How To Prepare In 24 Hours For Your Construction Interview

 

shutterstock_265048937
 

You’ve got 24 hours to prepare for an interview for a construction job you’ve got your heart set on. So, how do you go about it?

1. The first step is always to do a bit of research on the company. Go onto their website to search for construction projects they’ve worked on in the past. If you can bring up this kind of information in the interview, it marks you out as someone who has done their homework. Even better, try and find a comparison in your own experience to theirs. For instance, if they ask you in the interview how your skills and past experience will be of use to the company, you have the perfect opportunity to say something like: ‘I worked on X project, which from what I can tell was quite similar in scale and type to Y project that you worked on’. Or if you used the same suppliers or external contractors, that’s another big bonus which creates a working connection.

2. If you haven’t already, find out from your recruiter or interview contact what type of interview they’ll be running. If it’s competency-based, that’s your cue to get out the job description and start scouring it for ‘key competencies’ they’ve mentioned- such as ‘communication skills’, ‘proven ability to manage a team’-that kind of thing. Once you’ve established what they’re looking for, examine your experience to find real-life examples of when you’ve proven that you have these skills and aptitudes. Competency based interviews seem scary to some, but they’re actually quite easy to prepare for. We’ve written about this in much more detail here.

3. Have some questions to ask them in return. This one is most commonly forgotten, but the interview can be won or lost in those dying minutes when they ask you if you have any questions. You might think it doesn’t matter, and it does. This is another ideal situation to show that you’ve done your homework about the company and are genuinely keen on the job. It also gives you the opportunity to find out whether the company culture is right for you, and what your career path with them might look like. We’ve written an article here on some of the best questions you can ask in an interview.

 

shutterstock_330672854
 

4. If you want to take along any examples of your work, such as projects you’ve worked on in the past, then make sure to print them out or have them on a USB well before time. This gives you plenty of time to check the printer has ink, that the USB isn’t corrupted, and organise everything in a folder. Also, it never hurts to take along a copy of your CV in case their printer is down or they’ve misplaced their copy.

5. Make sure all your referees are expecting a call. Sure, the person you worked with four years ago might have written you a glowing reference, but four years is a long time and they might be a bit blurry on the details (or even forgotten who you are altogether). Get on the phone or computer and give them the heads up that someone will probably call. It’s respectful to them, and good sense on your part. Perhaps email through a copy of any written references to the referee so they can remember what they said.

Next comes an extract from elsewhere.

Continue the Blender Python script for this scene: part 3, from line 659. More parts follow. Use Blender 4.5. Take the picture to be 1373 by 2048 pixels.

6. You get up to get dressed, only to find your only suit has a really obvious mark on it. Or perhaps you walk into the interview in nice jeans and a smart blazer only to find that everyone else is wearing a business suit. There are many ways you can arrive at the interview feeling that you’re dressed all wrong, putting you at risk of feeling much more nervous and making the wrong impression. So find out what the dress code is beforehand, check your clothes the night before, and get yourself looking your best. Definitely clean- shaven, not too much perfume/cologne, neat hair and not too much makeup or exposed skin for women. Want more info? Find it here.

 

shutterstock_57724960
 

7. Know EXACTLY where the interview will be held and at what time. Factor in terrible traffic, train strikes and the unexpected if you need to, but make sure you get there at least 10 minutes early. The best way is to travel the route beforehand at the same time of day, and then add at least 30 minutes for contingency. Keep your eye on traffic reports, and have an alternative route mapped out. If this all sounds a bit serious, it’s because it is. It’s very hard to come back from being late to an interview.

8. If you’re nervous, keep in mind that you’ve prepared as well as you can (or at least, you have if you’ve followed all these steps.) Take deep breaths, remind yourself of your past successes, and go get ‘em.

If you can, get all the preparation done before you go to bed the night before. The interview might not be until 4pm, but you’ll sleep a lot better and wake up feeling much more confident if you’ve gotten everything done ahead of time.